Józef Wolski - Historia powszechna: Starożytność

Historia powszechna: Starożytność - Józef Wolski

I have finished Volume 1 of the World History: Ancient History. I feel so smart now. Seriously, ask me anything.

Before reading this book my whole knowledge of the Ancient World could be thus summarised : Mesopotamia, Tigris–Euphrates, Egypt, hieroglyphs and pharaohs , God Ra, mummies, Greece, democracy, city-state, Athena and Zeus, Plato, Socrates et al., Sparta (crazy warriors), Romulus and Remus, Roman Republic&Roman Empire, law, Julius Ceasar, et tu Brute. , Spartacus, Caligula (these two I know mostly from movies, so most likely all bollocks), the fall of Empire (but why? All was going so well), feeding Christians to lions.

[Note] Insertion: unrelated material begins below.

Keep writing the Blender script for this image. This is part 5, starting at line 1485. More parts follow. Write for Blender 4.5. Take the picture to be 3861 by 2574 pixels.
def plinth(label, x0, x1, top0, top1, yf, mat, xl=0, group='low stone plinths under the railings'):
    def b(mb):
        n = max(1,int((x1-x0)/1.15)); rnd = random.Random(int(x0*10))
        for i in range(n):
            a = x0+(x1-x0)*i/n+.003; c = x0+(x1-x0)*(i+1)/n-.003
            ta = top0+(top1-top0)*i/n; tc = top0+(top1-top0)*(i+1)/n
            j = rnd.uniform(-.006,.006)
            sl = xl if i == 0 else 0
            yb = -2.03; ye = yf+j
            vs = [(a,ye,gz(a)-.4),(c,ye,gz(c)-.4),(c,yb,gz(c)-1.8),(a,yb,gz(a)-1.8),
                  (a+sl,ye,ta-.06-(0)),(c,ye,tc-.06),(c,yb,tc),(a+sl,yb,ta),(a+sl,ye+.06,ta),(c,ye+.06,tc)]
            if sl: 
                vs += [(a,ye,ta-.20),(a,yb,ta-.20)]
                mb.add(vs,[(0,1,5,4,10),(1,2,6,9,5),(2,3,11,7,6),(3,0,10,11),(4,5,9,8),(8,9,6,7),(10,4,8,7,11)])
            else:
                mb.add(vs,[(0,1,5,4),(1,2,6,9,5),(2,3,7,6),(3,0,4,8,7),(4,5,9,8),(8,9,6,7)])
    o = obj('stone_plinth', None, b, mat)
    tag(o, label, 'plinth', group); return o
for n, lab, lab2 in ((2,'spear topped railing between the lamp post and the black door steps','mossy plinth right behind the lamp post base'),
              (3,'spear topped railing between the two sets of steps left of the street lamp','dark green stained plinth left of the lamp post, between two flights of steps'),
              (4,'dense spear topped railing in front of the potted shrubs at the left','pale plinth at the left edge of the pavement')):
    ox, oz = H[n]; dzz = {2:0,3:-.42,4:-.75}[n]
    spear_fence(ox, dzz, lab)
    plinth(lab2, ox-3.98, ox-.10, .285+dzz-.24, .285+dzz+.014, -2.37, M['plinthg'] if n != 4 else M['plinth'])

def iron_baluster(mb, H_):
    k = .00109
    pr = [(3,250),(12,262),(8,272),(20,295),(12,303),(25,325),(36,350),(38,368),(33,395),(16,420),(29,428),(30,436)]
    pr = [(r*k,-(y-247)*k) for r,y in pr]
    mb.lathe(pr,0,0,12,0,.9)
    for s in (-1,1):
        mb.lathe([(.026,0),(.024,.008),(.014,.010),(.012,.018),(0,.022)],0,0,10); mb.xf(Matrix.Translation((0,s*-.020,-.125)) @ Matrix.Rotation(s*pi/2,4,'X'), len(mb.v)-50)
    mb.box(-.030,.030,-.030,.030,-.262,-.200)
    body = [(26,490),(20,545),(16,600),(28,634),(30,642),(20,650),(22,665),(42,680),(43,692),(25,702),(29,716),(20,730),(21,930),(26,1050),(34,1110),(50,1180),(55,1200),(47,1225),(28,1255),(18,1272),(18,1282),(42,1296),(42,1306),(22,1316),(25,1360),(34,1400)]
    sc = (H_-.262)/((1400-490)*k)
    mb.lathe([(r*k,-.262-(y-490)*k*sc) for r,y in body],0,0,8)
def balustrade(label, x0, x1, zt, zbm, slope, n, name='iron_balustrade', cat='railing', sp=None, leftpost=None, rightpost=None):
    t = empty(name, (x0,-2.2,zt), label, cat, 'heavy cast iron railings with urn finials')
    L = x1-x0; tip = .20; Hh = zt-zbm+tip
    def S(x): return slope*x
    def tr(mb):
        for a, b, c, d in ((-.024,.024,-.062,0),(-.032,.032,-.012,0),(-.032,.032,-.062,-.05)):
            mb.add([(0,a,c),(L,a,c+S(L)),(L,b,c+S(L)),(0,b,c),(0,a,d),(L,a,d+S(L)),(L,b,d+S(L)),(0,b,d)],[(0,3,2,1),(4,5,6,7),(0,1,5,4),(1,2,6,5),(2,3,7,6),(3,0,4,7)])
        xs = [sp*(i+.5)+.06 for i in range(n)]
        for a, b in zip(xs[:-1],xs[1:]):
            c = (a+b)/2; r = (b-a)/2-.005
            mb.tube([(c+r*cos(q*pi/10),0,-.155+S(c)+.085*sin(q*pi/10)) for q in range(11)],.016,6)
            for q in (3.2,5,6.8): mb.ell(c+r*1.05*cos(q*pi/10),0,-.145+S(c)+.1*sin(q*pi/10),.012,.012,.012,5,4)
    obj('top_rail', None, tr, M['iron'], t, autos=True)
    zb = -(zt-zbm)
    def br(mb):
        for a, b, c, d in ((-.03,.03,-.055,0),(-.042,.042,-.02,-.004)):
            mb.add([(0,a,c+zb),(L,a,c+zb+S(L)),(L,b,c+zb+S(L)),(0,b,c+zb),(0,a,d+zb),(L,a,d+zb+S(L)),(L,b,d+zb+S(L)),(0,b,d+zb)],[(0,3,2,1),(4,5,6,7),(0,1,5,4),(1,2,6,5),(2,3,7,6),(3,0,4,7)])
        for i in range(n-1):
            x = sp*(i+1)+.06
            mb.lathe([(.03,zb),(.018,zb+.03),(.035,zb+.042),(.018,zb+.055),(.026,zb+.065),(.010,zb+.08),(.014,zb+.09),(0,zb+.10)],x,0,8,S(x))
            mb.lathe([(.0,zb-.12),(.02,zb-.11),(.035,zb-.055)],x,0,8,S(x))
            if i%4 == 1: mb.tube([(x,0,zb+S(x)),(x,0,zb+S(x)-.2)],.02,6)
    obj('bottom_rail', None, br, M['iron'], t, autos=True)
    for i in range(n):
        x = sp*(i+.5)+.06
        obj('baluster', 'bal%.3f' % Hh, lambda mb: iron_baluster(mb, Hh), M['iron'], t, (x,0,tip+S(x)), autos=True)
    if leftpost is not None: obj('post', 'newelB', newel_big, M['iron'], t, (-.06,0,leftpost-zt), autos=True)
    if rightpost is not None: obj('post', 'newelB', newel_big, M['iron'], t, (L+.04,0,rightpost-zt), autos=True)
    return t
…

Other than that I also know at least seven letters of the Greek alphabet and some conversational Latin. Ave, Caesar, morituri te salutant – great example of the future participle (in plural nominative). 

Of course, I realised all that wasn’t enough if I wanted to become an intellectual (which is my current career choice). I decided that reading all volumes of world history will give me just enough foundations and frame for further explorations through more specific works of fiction and non-fiction. (If you have any suggestions of what else I should read to become an intellectual, please leave them in the comment section). 

In that sense the book did what I expected from it. It organised a chain of dates, battles, wars, rulers and dynasties. Every 50-100 pages an empire would rise, thrive, and fall. I had a bird’s eye view of their glory, knowing it would all end in the next chapter, fallen, beaten, and replaced by some upstart. It made me wonder what chapter we are in now.

While I learnt a lot from this book, I felt it neglected social and cultural history (although it did pay particular attention to the question of slavery). I really wanted to know more about how people actually lived, what they are and wore and thought. And of course, it was a very much ‘HIS-story’. When the author said ‘people’, he meant ‘men’, when he said ‘youth’, he meant ‘young men and boys’. Not even once did he mention the other half of the population. Even when he said that a certain ruler was a puppet and it was really his wife or mother who pulled the strings, he went on about the puppet ruler and we learnt nothing about that interesting wife or mother. Even Cleopatra herself got barely a paragraph.

Final note: why were all Roman Emperors called Marcus Aurelius or Antonius Augustus? It was like reading The Hundred Years of Solitude again.
And I almost forgot to mention Constantine I and his sons: Constantine II, Constantinus II and Constans I. I am serious.